また、妻の会社はご多分に漏れず経営資源が限られていたので、新規事業を始める際に、既に世の中にある手段(=世の中に出回っているサービス)をかき集めて、自社のビジネスを作り上げていきました。新規事業がスタートした時点では、自社で一から独自に開発した部分は最小限に過ぎませんでした。この2点において、ある程度地域独占をするべきとか、「本棚を使い倒す」べきといった著者の主張にはうなずけるところがあります。

一方で、レイヤー構造を構成するために、自社が解決したい課題を、業界・業種の壁を越えて抽象的に設定しなければならない、という点は引っかかります。僕は、その抽象化でつまずく中小企業がどうしても多いのではないかと危惧します。解決したい抽象的な課題も実現したい未来像も見えていない中で、とりあえず既成の手段をフルに活用し、具体的な未来を少しずつ創造していく、換言すれば解決できる顧客の課題の幅を徐々に広げていくという、エフェクチュエーショナルなアプローチが現実的ではないでしょうか?

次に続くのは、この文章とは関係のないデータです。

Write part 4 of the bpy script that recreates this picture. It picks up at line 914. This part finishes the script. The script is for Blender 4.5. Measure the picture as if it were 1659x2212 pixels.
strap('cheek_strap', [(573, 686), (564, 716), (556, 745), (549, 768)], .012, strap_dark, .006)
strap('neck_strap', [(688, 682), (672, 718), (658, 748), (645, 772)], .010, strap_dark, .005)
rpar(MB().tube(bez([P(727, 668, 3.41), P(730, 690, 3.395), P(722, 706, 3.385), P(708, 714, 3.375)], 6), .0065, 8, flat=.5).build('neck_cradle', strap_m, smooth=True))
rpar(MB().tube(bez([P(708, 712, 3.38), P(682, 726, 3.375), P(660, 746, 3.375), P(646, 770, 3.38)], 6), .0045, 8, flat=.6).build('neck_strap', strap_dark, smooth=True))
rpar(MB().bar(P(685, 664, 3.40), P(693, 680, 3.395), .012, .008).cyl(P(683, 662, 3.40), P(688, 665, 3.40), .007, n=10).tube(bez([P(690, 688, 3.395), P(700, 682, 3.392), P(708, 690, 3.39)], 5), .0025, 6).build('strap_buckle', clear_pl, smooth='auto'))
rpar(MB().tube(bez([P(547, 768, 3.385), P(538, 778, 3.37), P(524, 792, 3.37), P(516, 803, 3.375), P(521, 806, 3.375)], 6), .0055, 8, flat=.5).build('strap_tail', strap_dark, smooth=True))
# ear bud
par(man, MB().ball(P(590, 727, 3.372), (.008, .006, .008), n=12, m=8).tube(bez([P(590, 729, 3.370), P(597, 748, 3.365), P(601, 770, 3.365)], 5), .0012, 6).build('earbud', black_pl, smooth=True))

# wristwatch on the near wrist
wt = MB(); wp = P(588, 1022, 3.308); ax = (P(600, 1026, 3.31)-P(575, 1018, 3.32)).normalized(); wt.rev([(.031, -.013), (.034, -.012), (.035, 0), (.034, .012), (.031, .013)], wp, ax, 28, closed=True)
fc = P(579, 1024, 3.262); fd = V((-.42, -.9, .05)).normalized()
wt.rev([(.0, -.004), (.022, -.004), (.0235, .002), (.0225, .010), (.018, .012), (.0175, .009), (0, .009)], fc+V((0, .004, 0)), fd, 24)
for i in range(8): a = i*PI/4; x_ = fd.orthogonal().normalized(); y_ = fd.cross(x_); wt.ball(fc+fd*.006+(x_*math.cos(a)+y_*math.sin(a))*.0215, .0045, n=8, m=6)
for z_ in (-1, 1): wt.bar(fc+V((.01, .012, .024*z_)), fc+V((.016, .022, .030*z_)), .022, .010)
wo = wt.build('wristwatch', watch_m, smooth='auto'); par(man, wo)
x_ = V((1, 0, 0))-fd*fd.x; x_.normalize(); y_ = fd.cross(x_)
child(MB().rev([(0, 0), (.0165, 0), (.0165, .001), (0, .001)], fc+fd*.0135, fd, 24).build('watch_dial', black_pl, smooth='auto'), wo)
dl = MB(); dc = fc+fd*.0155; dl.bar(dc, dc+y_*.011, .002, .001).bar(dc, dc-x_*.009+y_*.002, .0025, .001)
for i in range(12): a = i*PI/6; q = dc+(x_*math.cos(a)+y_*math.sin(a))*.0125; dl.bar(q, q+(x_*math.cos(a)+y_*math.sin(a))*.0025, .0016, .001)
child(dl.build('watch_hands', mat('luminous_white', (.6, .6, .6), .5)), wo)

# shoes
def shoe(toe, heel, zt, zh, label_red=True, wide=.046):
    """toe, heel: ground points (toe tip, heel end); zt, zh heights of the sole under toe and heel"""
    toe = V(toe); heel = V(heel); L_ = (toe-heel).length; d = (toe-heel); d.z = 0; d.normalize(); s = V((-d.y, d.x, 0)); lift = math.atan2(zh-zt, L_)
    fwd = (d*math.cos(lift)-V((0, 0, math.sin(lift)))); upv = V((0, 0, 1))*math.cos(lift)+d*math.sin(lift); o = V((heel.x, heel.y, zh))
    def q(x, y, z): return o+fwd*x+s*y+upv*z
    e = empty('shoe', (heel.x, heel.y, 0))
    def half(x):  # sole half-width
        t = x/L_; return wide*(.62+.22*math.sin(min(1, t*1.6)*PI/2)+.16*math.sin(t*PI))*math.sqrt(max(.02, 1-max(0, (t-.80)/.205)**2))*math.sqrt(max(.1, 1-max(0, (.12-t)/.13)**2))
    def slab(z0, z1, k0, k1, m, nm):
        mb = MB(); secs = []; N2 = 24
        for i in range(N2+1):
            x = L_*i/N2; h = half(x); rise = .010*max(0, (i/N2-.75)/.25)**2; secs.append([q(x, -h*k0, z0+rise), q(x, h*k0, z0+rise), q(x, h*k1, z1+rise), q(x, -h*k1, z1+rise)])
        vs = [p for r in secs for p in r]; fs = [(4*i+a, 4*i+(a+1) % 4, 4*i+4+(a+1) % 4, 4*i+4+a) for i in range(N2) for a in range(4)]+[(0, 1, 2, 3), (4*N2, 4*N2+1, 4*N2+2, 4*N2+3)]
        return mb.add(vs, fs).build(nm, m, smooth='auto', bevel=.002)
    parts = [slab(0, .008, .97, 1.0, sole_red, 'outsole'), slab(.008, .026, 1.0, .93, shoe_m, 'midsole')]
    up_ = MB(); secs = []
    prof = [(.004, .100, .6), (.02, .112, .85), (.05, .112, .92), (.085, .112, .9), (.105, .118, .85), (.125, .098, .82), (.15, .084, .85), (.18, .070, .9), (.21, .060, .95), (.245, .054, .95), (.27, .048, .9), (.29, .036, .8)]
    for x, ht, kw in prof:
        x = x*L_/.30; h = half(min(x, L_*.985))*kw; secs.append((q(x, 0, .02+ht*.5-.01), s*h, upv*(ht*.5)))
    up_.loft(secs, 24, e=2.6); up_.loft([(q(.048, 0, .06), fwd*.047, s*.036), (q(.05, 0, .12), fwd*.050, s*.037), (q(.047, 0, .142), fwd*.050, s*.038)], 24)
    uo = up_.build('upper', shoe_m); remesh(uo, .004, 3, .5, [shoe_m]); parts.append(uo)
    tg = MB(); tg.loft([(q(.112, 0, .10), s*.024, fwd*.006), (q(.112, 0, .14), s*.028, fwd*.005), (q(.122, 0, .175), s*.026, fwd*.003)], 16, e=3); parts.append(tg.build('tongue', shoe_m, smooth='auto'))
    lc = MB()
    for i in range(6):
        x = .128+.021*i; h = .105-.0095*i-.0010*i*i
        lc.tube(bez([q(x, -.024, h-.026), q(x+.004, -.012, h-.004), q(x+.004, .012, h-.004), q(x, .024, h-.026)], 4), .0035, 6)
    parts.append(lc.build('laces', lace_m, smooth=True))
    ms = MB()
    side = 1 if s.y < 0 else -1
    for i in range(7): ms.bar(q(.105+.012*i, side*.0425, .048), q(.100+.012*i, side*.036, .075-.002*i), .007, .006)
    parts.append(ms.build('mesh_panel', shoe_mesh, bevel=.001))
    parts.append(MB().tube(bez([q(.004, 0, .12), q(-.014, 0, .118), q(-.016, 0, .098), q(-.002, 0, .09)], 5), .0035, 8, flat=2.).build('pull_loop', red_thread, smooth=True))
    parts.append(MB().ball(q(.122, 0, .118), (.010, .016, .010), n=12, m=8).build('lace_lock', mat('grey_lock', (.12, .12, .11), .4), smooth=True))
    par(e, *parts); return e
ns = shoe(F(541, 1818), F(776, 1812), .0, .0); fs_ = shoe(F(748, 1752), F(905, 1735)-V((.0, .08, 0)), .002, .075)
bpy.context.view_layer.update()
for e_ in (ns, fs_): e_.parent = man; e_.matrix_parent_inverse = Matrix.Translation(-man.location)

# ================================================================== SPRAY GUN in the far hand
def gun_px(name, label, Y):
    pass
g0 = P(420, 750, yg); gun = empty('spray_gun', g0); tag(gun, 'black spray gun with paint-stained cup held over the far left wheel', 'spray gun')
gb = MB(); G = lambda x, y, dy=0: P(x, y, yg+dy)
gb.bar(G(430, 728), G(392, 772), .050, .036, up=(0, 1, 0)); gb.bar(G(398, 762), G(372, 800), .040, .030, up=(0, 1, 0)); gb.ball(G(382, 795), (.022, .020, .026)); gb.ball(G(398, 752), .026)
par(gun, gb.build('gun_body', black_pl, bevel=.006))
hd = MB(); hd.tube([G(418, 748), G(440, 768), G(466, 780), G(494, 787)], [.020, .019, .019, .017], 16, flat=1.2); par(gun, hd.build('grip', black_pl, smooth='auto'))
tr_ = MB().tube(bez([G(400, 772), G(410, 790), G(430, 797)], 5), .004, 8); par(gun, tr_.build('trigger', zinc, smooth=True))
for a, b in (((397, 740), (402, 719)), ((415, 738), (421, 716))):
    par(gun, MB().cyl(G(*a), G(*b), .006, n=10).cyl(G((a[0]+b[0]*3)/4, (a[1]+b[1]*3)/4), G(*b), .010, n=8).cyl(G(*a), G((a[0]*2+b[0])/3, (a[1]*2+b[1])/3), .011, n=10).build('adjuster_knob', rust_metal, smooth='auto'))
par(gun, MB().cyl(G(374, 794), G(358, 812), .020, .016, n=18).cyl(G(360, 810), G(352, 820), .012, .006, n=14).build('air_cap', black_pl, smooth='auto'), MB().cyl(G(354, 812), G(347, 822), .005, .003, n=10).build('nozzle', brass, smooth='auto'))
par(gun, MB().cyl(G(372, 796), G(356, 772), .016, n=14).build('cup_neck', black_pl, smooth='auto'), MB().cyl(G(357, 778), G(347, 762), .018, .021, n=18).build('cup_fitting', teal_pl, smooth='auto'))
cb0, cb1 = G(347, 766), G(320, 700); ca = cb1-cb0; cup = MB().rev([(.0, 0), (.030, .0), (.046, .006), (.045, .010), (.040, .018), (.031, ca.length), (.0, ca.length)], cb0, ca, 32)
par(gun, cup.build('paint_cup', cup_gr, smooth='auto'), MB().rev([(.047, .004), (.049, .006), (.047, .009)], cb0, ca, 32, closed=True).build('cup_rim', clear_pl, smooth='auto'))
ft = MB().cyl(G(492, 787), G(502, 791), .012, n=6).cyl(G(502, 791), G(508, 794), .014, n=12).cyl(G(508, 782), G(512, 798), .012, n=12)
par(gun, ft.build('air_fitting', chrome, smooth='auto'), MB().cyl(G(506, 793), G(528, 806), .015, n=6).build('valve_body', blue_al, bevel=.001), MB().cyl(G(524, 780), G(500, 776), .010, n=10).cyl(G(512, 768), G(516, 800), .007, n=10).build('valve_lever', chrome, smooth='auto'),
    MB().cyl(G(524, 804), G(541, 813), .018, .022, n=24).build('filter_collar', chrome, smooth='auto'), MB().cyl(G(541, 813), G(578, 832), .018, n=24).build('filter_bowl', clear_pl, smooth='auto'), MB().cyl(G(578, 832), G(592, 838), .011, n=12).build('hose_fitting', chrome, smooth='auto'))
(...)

明治時代の日本は、西洋の列強に追いつくために、西洋の優れた技術や制度を取り入れました。僕は、日本に近代国家としての抽象的な課題が先にあって、それを解決する手段を西洋から導入したわけではないと思っています(「西洋の列強に追いつく」というのは、課題ではなく単なる目標です)。あくまでも、利用価値のある西洋の手段をあれこれと組み合わせた結果、近代日本国家ができ上がったと考えます。明治の日本と同じことを、現代の中小企業はもう一度やればいいのだと思います。それが”新しい”日本的経営です。